→ **Objective**:
Return the material exactly as supplied, apart from the pictures, which are omitted.

━━━━━━━━━━

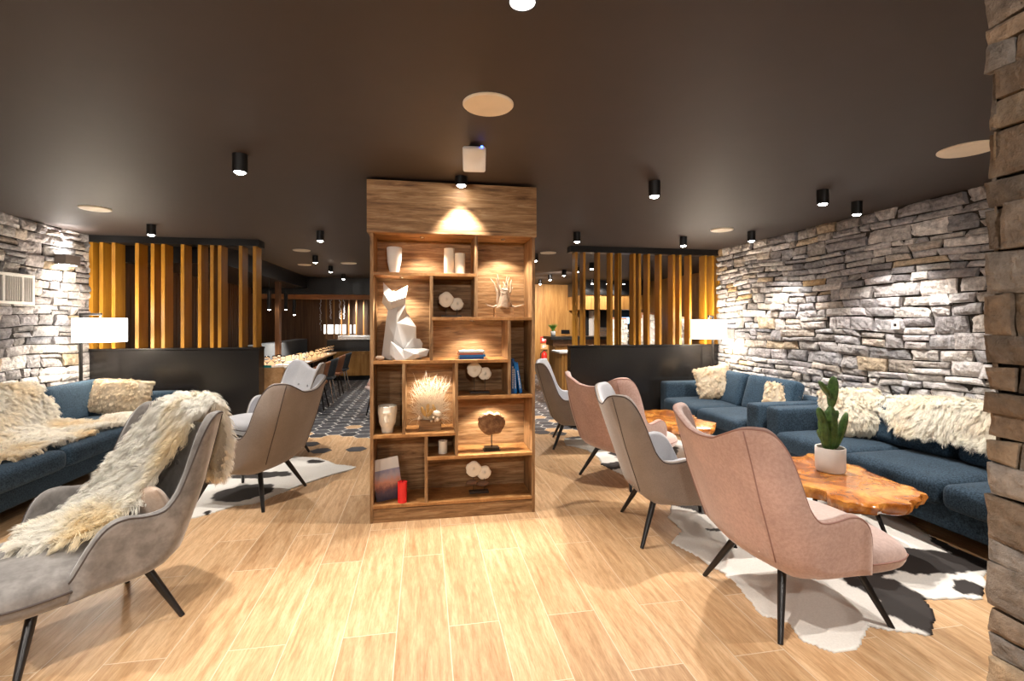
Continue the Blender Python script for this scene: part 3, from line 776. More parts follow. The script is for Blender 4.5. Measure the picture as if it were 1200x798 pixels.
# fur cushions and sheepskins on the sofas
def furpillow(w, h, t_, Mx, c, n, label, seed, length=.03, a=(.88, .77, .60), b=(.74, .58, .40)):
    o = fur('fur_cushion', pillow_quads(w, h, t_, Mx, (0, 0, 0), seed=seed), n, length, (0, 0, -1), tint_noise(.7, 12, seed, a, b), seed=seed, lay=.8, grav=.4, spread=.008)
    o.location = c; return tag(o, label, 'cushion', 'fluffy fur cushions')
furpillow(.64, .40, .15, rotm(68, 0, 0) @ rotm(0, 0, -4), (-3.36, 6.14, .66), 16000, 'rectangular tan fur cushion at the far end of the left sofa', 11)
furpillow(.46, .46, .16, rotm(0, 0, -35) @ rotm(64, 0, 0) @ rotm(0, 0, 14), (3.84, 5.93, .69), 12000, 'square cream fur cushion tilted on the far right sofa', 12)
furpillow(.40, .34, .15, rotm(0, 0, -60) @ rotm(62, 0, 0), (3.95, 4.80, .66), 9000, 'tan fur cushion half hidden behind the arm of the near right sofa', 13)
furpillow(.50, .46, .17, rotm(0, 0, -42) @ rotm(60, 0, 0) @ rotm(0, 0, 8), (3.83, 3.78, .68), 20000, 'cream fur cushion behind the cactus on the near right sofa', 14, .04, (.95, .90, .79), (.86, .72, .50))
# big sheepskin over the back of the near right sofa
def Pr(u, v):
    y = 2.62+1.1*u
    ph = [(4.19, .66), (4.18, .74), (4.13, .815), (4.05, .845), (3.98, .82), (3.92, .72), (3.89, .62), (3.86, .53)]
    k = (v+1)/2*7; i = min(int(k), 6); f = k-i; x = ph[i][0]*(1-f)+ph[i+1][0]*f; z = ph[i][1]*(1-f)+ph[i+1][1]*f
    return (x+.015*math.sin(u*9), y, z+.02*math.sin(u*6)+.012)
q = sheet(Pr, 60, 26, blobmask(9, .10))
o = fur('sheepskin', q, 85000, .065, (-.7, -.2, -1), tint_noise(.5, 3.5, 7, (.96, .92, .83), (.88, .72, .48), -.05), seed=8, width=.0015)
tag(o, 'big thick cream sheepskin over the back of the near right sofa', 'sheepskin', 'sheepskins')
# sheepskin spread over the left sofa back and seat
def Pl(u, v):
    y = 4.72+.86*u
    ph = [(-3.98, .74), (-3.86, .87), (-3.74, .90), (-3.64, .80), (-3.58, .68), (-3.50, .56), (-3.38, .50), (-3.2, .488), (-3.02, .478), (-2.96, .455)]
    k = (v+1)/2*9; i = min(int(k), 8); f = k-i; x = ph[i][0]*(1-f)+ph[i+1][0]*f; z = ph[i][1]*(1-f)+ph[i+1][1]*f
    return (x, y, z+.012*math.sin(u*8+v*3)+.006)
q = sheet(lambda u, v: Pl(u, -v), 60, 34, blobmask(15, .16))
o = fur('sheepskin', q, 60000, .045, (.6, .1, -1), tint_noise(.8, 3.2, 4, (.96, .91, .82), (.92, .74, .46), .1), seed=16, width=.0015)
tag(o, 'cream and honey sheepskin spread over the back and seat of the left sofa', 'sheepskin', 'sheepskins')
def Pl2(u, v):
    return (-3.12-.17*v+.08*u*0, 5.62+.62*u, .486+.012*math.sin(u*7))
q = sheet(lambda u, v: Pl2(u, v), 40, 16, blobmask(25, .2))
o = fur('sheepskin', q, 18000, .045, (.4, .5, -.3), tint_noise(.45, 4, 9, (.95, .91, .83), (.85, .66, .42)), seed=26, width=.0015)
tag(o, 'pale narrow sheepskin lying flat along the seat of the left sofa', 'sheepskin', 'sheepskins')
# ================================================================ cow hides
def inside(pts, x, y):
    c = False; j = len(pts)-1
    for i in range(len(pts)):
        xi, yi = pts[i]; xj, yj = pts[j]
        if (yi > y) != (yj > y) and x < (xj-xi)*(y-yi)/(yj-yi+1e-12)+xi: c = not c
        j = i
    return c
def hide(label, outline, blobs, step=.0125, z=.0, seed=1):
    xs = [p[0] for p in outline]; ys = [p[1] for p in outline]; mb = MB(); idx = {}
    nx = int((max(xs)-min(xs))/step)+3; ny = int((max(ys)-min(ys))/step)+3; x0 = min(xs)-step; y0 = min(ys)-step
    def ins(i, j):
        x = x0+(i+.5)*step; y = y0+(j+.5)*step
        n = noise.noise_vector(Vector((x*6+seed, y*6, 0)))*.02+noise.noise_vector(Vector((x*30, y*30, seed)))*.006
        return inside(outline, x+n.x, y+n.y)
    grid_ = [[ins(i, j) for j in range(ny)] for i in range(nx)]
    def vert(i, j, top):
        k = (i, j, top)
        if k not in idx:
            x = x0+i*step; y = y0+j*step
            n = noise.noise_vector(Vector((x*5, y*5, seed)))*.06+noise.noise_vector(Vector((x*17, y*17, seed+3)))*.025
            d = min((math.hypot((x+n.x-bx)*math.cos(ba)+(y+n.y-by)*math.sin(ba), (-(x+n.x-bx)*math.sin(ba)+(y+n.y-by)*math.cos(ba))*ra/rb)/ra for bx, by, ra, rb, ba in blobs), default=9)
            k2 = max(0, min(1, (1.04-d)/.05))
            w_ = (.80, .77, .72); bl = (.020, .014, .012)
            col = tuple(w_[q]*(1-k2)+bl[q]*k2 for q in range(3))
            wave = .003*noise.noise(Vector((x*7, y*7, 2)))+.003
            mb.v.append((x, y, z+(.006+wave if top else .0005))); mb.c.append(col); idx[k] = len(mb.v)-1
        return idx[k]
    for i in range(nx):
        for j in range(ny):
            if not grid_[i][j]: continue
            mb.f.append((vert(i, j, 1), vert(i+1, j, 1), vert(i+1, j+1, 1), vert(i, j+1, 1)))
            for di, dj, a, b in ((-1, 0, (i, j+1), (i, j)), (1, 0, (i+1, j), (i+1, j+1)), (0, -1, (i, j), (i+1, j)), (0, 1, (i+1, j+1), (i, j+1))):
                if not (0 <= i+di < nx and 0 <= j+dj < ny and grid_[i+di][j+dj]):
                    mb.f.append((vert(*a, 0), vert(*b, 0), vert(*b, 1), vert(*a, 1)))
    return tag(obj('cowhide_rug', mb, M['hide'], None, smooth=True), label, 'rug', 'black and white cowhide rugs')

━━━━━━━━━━

→ **Task solution**:
Continue the Blender Python script for this scene: part 3, from line 776. More parts follow. The script is for Blender 4.5. Measure the picture as if it were 1200x798 pixels.
# fur cushions and sheepskins on the sofas
def furpillow(w, h, t_, Mx, c, n, label, seed, length=.03, a=(.88, .77, .60), b=(.74, .58, .40)):
    o = fur('fur_cushion', pillow_quads(w, h, t_, Mx, (0, 0, 0), seed=seed), n, length, (0, 0, -1), tint_noise(.7, 12, seed, a, b), seed=seed, lay=.8, grav=.4, spread=.008)
    o.location = c; return tag(o, label, 'cushion', 'fluffy fur cushions')
furpillow(.64, .40, .15, rotm(68, 0, 0) @ rotm(0, 0, -4), (-3.36, 6.14, .66), 16000, 'rectangular tan fur cushion at the far end of the left sofa', 11)
furpillow(.46, .46, .16, rotm(0, 0, -35) @ rotm(64, 0, 0) @ rotm(0, 0, 14), (3.84, 5.93, .69), 12000, 'square cream fur cushion tilted on the far right sofa', 12)
furpillow(.40, .34, .15, rotm(0, 0, -60) @ rotm(62, 0, 0), (3.95, 4.80, .66), 9000, 'tan fur cushion half hidden behind the arm of the near right sofa', 13)
furpillow(.50, .46, .17, rotm(0, 0, -42) @ rotm(60, 0, 0) @ rotm(0, 0, 8), (3.83, 3.78, .68), 20000, 'cream fur cushion behind the cactus on the near right sofa', 14, .04, (.95, .90, .79), (.86, .72, .50))
# big sheepskin over the back of the near right sofa
def Pr(u, v):
    y = 2.62+1.1*u
    ph = [(4.19, .66), (4.18, .74), (4.13, .815), (4.05, .845), (3.98, .82), (3.92, .72), (3.89, .62), (3.86, .53)]
    k = (v+1)/2*7; i = min(int(k), 6); f = k-i; x = ph[i][0]*(1-f)+ph[i+1][0]*f; z = ph[i][1]*(1-f)+ph[i+1][1]*f
    return (x+.015*math.sin(u*9), y, z+.02*math.sin(u*6)+.012)
q = sheet(Pr, 60, 26, blobmask(9, .10))
o = fur('sheepskin', q, 85000, .065, (-.7, -.2, -1), tint_noise(.5, 3.5, 7, (.96, .92, .83), (.88, .72, .48), -.05), seed=8, width=.0015)
tag(o, 'big thick cream sheepskin over the back of the near right sofa', 'sheepskin', 'sheepskins')
# sheepskin spread over the left sofa back and seat
def Pl(u, v):
    y = 4.72+.86*u
    ph = [(-3.98, .74), (-3.86, .87), (-3.74, .90), (-3.64, .80), (-3.58, .68), (-3.50, .56), (-3.38, .50), (-3.2, .488), (-3.02, .478), (-2.96, .455)]
    k = (v+1)/2*9; i = min(int(k), 8); f = k-i; x = ph[i][0]*(1-f)+ph[i+1][0]*f; z = ph[i][1]*(1-f)+ph[i+1][1]*f
    return (x, y, z+.012*math.sin(u*8+v*3)+.006)
q = sheet(lambda u, v: Pl(u, -v), 60, 34, blobmask(15, .16))
o = fur('sheepskin', q, 60000, .045, (.6, .1, -1), tint_noise(.8, 3.2, 4, (.96, .91, .82), (.92, .74, .46), .1), seed=16, width=.0015)
tag(o, 'cream and honey sheepskin spread over the back and seat of the left sofa', 'sheepskin', 'sheepskins')
def Pl2(u, v):
    return (-3.12-.17*v+.08*u*0, 5.62+.62*u, .486+.012*math.sin(u*7))
q = sheet(lambda u, v: Pl2(u, v), 40, 16, blobmask(25, .2))
o = fur('sheepskin', q, 18000, .045, (.4, .5, -.3), tint_noise(.45, 4, 9, (.95, .91, .83), (.85, .66, .42)), seed=26, width=.0015)
tag(o, 'pale narrow sheepskin lying flat along the seat of the left sofa', 'sheepskin', 'sheepskins')
# ================================================================ cow hides
def inside(pts, x, y):
    c = False; j = len(pts)-1
    for i in range(len(pts)):
        xi, yi = pts[i]; xj, yj = pts[j]
        if (yi > y) != (yj > y) and x < (xj-xi)*(y-yi)/(yj-yi+1e-12)+xi: c = not c
        j = i
    return c
def hide(label, outline, blobs, step=.0125, z=.0, seed=1):
    xs = [p[0] for p in outline]; ys = [p[1] for p in outline]; mb = MB(); idx = {}
    nx = int((max(xs)-min(xs))/step)+3; ny = int((max(ys)-min(ys))/step)+3; x0 = min(xs)-step; y0 = min(ys)-step
    def ins(i, j):
        x = x0+(i+.5)*step; y = y0+(j+.5)*step
        n = noise.noise_vector(Vector((x*6+seed, y*6, 0)))*.02+noise.noise_vector(Vector((x*30, y*30, seed)))*.006
        return inside(outline, x+n.x, y+n.y)
    grid_ = [[ins(i, j) for j in range(ny)] for i in range(nx)]
    def vert(i, j, top):
        k = (i, j, top)
        if k not in idx:
            x = x0+i*step; y = y0+j*step
            n = noise.noise_vector(Vector((x*5, y*5, seed)))*.06+noise.noise_vector(Vector((x*17, y*17, seed+3)))*.025
            d = min((math.hypot((x+n.x-bx)*math.cos(ba)+(y+n.y-by)*math.sin(ba), (-(x+n.x-bx)*math.sin(ba)+(y+n.y-by)*math.cos(ba))*ra/rb)/ra for bx, by, ra, rb, ba in blobs), default=9)
            k2 = max(0, min(1, (1.04-d)/.05))
            w_ = (.80, .77, .72); bl = (.020, .014, .012)
            col = tuple(w_[q]*(1-k2)+bl[q]*k2 for q in range(3))
            wave = .003*noise.noise(Vector((x*7, y*7, 2)))+.003
            mb.v.append((x, y, z+(.006+wave if top else .0005))); mb.c.append(col); idx[k] = len(mb.v)-1
        return idx[k]
    for i in range(nx):
        for j in range(ny):
            if not grid_[i][j]: continue
            mb.f.append((vert(i, j, 1), vert(i+1, j, 1), vert(i+1, j+1, 1), vert(i, j+1, 1)))
            for di, dj, a, b in ((-1, 0, (i, j+1), (i, j)), (1, 0, (i+1, j), (i+1, j+1)), (0, -1, (i, j), (i+1, j)), (0, 1, (i+1, j+1), (i, j+1))):
                if not (0 <= i+di < nx and 0 <= j+dj < ny and grid_[i+di][j+dj]):
                    mb.f.append((vert(*a, 0), vert(*b, 0), vert(*b, 1), vert(*a, 1)))
    return tag(obj('cowhide_rug', mb, M['hide'], None, smooth=True), label, 'rug', 'black and white cowhide rugs')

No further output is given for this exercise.